■ Work to do
Find each line with the string "parts" and report it.

■ Dataset entries
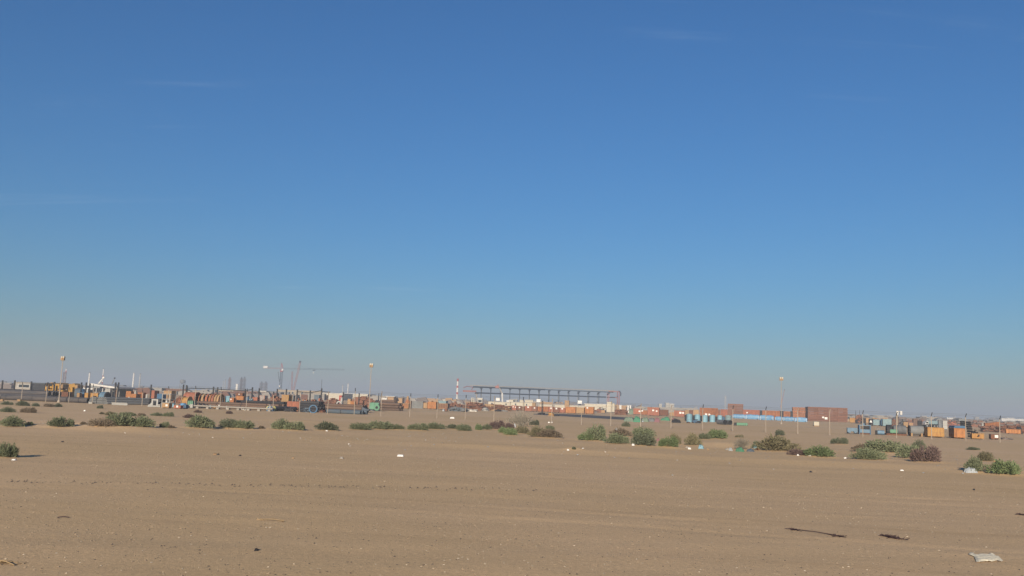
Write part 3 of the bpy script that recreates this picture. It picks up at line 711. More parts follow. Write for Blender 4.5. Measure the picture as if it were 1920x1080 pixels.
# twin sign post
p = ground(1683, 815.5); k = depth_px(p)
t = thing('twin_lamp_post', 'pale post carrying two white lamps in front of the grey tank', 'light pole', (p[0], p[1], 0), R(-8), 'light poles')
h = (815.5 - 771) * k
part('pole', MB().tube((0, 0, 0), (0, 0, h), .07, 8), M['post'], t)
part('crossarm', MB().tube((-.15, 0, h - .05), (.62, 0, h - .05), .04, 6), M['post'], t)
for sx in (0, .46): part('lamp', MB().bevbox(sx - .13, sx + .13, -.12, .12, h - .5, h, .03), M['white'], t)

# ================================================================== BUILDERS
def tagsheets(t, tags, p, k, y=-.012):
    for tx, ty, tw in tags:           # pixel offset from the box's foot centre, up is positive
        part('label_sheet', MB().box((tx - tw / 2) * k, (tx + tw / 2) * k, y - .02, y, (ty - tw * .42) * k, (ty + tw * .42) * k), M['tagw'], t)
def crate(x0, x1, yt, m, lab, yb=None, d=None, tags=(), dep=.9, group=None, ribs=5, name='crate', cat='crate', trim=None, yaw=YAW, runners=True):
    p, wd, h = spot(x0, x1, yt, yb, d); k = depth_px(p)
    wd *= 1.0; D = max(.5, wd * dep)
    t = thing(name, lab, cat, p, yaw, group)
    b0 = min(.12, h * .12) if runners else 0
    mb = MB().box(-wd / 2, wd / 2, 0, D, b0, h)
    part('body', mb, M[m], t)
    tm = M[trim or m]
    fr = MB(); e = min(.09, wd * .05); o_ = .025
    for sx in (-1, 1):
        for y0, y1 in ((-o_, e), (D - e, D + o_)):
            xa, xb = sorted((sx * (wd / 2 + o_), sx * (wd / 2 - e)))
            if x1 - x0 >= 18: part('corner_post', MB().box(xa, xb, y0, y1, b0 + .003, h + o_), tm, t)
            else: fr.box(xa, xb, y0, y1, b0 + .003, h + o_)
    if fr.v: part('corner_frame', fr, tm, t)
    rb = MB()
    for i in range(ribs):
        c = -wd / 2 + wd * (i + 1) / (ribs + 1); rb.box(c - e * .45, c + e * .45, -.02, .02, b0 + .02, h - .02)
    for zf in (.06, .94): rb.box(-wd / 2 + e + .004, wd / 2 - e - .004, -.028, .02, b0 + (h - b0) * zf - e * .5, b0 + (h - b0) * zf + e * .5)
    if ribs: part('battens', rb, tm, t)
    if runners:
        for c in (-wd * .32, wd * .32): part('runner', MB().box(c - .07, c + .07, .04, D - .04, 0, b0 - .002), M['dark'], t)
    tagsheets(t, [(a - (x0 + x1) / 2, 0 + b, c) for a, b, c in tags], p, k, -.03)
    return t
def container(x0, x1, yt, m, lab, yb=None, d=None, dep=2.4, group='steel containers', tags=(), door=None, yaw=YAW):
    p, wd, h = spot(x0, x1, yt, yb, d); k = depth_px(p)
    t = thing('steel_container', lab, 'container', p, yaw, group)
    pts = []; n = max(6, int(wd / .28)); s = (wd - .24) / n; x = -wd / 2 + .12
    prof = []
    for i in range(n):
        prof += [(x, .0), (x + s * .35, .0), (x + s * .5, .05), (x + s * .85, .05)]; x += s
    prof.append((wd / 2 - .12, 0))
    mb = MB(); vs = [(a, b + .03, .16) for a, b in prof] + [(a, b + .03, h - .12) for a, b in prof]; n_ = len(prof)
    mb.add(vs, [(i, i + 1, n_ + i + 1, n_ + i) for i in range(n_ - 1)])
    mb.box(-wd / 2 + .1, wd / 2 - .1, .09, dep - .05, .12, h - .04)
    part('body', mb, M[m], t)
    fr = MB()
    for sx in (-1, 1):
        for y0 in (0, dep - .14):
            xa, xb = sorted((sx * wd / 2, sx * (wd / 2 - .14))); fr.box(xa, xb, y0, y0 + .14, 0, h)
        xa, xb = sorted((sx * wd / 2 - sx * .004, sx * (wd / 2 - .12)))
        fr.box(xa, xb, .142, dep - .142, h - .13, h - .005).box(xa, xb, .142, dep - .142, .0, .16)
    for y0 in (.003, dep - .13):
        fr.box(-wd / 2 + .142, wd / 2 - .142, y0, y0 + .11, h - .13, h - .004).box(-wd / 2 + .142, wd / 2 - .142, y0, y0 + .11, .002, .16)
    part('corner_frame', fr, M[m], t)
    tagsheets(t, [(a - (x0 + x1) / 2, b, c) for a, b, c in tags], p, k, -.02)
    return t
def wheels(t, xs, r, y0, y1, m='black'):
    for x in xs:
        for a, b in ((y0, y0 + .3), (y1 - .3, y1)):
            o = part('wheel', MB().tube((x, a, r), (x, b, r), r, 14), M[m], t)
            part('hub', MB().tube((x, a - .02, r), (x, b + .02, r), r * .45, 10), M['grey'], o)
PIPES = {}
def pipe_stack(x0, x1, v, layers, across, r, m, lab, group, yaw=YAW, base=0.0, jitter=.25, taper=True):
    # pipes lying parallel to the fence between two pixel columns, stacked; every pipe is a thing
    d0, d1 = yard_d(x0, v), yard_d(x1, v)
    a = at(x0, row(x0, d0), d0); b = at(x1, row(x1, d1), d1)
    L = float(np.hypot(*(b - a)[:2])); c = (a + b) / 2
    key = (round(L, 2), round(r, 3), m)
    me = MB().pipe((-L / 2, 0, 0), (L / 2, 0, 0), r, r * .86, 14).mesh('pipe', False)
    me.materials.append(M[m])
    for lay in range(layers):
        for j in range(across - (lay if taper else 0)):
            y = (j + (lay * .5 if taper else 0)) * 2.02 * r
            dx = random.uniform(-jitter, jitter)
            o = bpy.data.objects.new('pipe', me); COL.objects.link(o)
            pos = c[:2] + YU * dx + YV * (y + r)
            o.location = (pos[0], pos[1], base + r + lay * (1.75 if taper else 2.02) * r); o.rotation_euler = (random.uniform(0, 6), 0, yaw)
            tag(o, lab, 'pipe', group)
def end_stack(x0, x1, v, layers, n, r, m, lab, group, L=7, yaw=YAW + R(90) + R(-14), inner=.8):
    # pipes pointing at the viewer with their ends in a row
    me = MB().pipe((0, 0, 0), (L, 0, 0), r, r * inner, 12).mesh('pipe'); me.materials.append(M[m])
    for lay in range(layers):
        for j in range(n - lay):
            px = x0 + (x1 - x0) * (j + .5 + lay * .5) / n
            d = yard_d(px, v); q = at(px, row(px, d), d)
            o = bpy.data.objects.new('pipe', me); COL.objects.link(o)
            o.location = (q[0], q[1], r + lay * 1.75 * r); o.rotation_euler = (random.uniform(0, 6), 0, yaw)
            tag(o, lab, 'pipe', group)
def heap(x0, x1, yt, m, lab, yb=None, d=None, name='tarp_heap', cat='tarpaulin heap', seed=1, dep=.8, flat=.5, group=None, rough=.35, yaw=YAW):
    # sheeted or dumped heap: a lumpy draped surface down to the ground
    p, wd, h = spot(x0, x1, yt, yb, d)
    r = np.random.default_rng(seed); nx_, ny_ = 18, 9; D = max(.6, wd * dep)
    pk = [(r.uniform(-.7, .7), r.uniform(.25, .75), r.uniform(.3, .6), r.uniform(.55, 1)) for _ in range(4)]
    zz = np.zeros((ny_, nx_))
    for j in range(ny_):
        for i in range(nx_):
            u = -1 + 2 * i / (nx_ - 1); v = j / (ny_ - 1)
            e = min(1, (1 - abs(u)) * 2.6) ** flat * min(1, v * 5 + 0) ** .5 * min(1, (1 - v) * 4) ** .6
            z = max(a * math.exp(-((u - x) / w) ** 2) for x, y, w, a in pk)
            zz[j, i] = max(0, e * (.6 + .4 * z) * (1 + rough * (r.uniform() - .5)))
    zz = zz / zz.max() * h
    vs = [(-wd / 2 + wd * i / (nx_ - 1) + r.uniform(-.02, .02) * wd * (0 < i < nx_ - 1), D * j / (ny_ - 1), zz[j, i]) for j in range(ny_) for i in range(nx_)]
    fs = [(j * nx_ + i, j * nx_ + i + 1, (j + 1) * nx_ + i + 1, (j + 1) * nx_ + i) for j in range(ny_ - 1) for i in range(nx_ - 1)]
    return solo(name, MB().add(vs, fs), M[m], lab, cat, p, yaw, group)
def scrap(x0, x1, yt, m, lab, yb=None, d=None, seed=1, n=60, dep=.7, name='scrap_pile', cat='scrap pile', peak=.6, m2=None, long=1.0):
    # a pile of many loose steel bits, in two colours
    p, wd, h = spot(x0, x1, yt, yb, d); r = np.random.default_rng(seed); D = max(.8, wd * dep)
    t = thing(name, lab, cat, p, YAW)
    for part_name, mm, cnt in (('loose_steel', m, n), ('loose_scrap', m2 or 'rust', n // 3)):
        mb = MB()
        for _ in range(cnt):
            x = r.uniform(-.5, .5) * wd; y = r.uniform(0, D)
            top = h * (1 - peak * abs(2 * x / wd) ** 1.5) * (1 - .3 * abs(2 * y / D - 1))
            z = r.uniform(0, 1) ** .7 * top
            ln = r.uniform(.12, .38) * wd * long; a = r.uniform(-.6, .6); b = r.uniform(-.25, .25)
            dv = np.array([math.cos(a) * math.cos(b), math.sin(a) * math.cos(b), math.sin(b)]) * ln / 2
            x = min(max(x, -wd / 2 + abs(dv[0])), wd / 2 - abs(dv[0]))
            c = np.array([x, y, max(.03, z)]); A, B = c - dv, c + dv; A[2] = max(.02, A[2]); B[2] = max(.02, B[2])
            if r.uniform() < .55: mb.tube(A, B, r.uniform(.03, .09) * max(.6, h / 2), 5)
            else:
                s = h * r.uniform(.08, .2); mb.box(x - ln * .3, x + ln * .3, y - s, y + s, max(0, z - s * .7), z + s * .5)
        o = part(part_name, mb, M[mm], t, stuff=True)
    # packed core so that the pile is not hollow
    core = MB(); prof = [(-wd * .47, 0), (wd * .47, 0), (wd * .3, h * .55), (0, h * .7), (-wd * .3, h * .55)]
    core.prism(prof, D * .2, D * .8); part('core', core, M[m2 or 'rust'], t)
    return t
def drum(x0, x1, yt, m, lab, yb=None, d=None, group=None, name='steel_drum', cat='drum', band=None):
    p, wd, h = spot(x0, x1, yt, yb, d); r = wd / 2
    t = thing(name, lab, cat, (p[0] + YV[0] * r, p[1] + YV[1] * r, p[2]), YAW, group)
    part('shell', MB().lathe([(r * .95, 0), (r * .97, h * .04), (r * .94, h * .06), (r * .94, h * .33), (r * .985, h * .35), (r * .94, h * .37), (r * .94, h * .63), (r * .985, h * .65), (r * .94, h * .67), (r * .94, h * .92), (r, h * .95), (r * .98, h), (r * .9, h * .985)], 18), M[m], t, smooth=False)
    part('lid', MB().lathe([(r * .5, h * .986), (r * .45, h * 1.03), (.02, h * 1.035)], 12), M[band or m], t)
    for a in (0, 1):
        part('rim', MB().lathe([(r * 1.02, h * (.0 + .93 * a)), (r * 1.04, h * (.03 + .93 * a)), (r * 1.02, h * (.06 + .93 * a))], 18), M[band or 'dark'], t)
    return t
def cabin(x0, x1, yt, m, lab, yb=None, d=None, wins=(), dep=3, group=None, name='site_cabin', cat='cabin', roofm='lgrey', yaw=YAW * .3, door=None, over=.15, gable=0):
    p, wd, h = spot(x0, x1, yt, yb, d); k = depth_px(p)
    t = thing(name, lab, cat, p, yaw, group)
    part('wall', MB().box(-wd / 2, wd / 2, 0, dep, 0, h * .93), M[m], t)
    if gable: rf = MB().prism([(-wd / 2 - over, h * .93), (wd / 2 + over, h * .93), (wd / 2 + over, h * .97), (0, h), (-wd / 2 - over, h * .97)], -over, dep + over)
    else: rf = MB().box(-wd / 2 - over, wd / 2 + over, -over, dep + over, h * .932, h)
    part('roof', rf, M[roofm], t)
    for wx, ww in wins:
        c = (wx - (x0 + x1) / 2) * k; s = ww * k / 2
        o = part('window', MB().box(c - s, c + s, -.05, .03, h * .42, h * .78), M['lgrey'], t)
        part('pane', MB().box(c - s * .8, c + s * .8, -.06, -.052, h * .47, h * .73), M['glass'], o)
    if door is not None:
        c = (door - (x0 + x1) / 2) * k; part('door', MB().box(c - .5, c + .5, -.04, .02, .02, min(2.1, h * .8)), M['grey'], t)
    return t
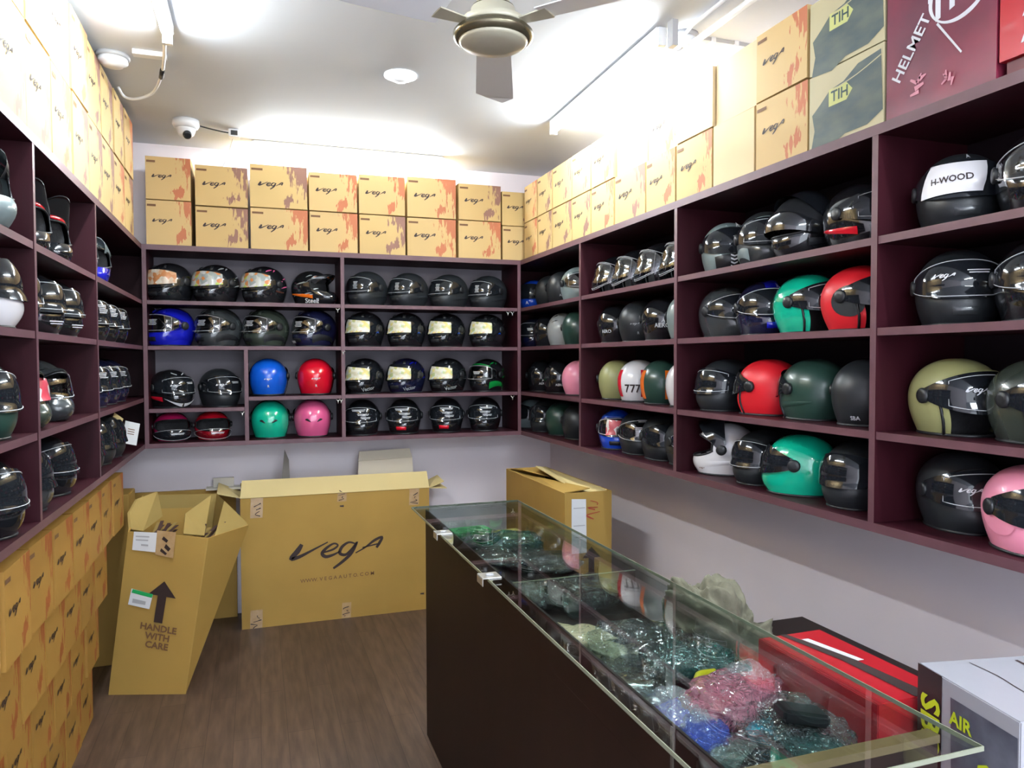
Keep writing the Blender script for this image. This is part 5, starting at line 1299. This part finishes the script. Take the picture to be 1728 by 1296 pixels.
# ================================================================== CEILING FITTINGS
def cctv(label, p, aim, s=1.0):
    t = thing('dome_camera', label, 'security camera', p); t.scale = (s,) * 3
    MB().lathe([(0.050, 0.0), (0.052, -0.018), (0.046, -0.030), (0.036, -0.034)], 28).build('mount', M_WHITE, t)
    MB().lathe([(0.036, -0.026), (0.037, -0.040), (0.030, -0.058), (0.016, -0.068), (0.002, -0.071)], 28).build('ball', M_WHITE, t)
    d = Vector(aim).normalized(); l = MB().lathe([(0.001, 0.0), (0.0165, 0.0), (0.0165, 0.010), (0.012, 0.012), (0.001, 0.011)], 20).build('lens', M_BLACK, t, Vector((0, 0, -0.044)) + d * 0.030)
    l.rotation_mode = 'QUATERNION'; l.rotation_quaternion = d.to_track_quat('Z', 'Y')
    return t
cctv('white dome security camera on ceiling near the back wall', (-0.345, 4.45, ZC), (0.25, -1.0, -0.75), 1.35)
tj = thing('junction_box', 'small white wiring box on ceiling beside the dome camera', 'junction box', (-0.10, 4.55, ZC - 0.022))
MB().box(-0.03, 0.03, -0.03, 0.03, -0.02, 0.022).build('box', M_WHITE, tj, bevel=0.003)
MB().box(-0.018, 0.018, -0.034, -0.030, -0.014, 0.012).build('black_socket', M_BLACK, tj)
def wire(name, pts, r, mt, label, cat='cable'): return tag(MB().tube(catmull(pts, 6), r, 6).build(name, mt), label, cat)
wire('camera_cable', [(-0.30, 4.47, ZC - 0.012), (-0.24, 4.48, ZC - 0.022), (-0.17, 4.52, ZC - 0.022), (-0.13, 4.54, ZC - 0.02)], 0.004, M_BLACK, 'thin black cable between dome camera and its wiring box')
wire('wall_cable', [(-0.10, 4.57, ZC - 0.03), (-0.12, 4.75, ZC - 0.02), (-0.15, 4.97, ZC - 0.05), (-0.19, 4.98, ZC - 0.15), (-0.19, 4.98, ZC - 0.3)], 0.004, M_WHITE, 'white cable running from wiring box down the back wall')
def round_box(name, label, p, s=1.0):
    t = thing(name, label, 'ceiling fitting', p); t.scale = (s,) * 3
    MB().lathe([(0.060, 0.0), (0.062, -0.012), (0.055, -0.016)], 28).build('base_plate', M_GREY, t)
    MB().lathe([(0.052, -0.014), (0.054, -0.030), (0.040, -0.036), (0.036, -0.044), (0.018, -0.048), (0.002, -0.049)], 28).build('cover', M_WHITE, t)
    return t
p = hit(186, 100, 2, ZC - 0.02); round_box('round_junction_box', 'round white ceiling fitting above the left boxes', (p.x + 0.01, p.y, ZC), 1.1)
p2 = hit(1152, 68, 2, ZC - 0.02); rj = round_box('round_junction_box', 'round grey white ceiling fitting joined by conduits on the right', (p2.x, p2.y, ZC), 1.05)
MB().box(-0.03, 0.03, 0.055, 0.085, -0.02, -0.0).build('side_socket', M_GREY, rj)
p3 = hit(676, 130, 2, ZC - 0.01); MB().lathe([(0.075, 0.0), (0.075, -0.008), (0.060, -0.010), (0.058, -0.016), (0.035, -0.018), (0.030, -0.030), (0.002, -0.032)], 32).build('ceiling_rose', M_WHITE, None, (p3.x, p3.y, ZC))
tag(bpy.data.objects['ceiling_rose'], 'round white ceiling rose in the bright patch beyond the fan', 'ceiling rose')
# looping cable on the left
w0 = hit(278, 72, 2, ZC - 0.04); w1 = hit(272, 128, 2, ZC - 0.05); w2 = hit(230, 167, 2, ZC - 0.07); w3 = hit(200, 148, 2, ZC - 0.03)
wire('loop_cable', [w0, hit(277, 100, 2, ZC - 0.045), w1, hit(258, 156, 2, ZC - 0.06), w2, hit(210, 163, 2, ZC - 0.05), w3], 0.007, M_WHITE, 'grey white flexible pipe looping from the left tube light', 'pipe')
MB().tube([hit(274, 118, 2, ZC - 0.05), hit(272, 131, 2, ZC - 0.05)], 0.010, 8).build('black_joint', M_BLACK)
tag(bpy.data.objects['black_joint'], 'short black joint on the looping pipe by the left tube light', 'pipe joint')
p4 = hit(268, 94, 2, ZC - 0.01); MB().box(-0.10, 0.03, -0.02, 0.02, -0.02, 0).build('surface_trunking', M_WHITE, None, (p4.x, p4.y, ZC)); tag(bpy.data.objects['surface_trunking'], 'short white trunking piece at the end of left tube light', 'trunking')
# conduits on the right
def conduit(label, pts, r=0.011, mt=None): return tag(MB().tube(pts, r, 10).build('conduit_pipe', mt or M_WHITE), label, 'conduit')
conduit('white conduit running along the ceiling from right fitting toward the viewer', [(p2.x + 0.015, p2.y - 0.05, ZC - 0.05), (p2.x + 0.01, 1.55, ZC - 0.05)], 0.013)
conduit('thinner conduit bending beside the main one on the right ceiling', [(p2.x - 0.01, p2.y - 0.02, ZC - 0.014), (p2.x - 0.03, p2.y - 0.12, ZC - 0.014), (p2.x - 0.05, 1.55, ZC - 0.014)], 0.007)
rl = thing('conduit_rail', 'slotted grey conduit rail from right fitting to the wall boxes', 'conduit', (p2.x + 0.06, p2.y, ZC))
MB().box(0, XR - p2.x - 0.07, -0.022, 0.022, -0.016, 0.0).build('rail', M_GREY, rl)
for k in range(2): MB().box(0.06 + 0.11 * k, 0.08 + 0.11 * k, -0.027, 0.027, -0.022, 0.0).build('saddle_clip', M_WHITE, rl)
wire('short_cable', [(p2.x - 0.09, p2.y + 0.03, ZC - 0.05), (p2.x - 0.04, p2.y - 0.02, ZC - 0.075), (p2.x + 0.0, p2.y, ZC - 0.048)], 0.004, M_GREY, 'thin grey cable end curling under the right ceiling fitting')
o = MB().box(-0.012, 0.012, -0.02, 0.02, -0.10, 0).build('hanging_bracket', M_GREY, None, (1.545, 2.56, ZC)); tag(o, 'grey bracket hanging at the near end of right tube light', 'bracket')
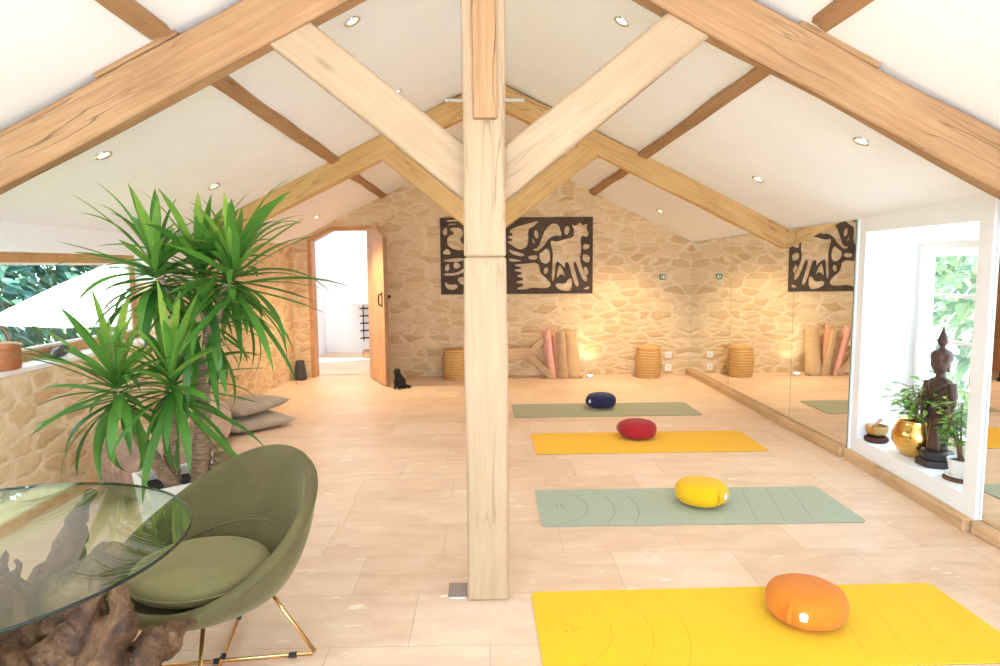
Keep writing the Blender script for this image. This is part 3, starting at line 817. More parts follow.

■ Completed task
Write part 3 of the bpy script that recreates this picture. It picks up at line 711. More parts follow. Write for Blender 4.5. Measure the picture as if it were 1920x1080 pixels.
Keep writing the Blender script for this image. This is part 3, starting at line 817. More parts follow.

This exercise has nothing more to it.